— begin —

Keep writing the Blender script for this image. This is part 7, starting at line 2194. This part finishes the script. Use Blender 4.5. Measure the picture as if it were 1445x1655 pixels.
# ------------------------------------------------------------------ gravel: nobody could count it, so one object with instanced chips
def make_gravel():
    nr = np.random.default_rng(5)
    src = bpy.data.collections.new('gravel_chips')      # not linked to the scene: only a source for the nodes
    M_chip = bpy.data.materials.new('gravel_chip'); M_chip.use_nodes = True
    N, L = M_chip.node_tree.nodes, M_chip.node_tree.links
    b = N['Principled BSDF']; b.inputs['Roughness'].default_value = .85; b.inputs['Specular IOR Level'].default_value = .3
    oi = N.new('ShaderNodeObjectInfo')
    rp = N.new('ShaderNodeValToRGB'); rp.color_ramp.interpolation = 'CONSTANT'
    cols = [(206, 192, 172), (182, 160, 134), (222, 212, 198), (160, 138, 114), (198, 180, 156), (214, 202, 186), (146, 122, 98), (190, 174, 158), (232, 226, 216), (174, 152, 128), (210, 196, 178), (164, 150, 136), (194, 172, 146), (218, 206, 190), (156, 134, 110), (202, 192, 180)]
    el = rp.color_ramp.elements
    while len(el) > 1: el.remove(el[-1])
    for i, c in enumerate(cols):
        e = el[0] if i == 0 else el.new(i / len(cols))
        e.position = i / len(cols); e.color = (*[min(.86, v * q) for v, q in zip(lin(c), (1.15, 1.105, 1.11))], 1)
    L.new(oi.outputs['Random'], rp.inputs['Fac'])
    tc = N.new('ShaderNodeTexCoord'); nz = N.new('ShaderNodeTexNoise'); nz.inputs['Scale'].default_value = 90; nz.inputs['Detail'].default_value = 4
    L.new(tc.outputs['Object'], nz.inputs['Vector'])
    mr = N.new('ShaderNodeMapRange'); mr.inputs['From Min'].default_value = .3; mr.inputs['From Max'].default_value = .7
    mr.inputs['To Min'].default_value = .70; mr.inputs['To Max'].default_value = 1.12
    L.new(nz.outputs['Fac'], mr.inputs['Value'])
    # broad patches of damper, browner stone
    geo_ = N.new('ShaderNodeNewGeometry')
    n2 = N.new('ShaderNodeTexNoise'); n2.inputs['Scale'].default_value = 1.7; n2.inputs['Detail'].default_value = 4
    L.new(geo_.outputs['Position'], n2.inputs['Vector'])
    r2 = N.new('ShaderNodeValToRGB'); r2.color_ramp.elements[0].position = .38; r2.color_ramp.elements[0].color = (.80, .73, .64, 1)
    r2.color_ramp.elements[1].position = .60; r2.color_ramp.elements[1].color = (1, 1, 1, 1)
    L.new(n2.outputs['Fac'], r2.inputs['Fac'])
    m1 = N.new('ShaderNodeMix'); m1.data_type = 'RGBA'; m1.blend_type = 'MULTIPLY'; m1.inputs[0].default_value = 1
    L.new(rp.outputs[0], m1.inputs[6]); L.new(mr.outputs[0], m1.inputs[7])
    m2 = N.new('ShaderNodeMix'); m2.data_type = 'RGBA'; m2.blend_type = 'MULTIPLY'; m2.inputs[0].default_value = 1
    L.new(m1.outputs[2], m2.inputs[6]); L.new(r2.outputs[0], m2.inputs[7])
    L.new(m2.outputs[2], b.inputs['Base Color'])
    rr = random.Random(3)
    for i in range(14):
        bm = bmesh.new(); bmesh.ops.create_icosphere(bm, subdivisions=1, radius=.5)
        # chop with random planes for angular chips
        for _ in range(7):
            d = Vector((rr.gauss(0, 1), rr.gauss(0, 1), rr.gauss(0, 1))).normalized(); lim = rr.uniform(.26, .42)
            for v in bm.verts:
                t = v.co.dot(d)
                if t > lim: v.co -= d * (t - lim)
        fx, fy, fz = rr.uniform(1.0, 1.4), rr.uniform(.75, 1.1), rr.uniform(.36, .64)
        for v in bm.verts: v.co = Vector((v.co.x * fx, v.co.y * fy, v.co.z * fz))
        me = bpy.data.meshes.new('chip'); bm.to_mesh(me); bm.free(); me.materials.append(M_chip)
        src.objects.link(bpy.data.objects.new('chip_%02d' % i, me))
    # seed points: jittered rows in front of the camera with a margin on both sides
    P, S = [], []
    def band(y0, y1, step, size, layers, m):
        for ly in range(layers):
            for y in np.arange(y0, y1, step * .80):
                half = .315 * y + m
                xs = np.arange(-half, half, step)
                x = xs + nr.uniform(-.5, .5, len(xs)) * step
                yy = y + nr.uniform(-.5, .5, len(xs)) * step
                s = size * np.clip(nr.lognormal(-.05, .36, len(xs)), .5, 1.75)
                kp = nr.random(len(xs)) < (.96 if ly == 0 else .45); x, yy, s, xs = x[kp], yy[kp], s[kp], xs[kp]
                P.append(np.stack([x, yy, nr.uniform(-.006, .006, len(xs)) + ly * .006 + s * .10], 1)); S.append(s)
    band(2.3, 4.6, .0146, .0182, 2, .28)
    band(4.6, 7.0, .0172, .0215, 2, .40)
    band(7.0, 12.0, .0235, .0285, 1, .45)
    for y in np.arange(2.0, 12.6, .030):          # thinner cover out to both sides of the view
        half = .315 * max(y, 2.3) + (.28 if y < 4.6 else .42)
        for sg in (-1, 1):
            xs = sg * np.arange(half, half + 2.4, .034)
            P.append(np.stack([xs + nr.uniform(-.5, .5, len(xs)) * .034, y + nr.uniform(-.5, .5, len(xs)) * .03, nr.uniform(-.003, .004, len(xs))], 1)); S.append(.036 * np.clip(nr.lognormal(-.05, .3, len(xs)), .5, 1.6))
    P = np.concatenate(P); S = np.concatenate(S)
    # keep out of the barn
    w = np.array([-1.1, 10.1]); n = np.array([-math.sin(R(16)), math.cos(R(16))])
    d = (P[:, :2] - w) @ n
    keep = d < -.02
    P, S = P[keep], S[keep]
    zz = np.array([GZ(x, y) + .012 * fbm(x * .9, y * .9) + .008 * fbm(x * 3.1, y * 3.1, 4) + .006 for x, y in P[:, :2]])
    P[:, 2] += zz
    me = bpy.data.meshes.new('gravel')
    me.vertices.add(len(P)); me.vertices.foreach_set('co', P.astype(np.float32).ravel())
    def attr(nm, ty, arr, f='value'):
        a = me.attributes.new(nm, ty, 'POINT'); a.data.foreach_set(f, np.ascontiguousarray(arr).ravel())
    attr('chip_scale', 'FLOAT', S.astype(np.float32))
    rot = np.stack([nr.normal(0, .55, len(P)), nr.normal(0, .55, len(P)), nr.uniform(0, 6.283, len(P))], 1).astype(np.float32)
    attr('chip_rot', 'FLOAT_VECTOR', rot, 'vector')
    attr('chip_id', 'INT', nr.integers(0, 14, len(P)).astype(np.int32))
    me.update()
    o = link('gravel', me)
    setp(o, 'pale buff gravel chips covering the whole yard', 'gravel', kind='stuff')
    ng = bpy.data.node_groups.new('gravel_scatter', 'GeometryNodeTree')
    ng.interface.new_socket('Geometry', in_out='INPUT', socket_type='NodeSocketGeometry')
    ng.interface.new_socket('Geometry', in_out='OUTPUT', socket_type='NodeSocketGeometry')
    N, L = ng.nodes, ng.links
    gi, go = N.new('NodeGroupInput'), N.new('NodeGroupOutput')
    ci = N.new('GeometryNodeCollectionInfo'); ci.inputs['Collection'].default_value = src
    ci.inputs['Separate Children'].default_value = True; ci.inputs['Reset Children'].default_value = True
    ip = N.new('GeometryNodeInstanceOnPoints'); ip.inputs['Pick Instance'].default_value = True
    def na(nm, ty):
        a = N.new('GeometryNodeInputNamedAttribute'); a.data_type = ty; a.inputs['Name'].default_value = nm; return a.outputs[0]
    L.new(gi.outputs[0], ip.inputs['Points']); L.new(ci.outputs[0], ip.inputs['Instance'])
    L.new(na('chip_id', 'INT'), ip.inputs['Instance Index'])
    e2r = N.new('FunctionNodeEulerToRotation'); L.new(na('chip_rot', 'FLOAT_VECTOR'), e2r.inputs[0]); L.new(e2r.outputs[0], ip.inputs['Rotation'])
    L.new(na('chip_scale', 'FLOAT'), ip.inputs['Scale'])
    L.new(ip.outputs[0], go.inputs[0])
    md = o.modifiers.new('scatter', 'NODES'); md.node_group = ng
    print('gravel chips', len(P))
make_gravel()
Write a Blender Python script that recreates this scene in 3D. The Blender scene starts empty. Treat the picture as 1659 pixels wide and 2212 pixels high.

— end —

# Aim of the exercise
Pull out all lines from the listing that contain the string "pixels".

# Answer below
Keep writing the Blender script for this image. This is part 7, starting at line 2194. This part finishes the script. Use Blender 4.5. Measure the picture as if it were 1445x1655 pixels.
Write a Blender Python script that recreates this scene in 3D. The Blender scene starts empty. Treat the picture as 1659 pixels wide and 2212 pixels high.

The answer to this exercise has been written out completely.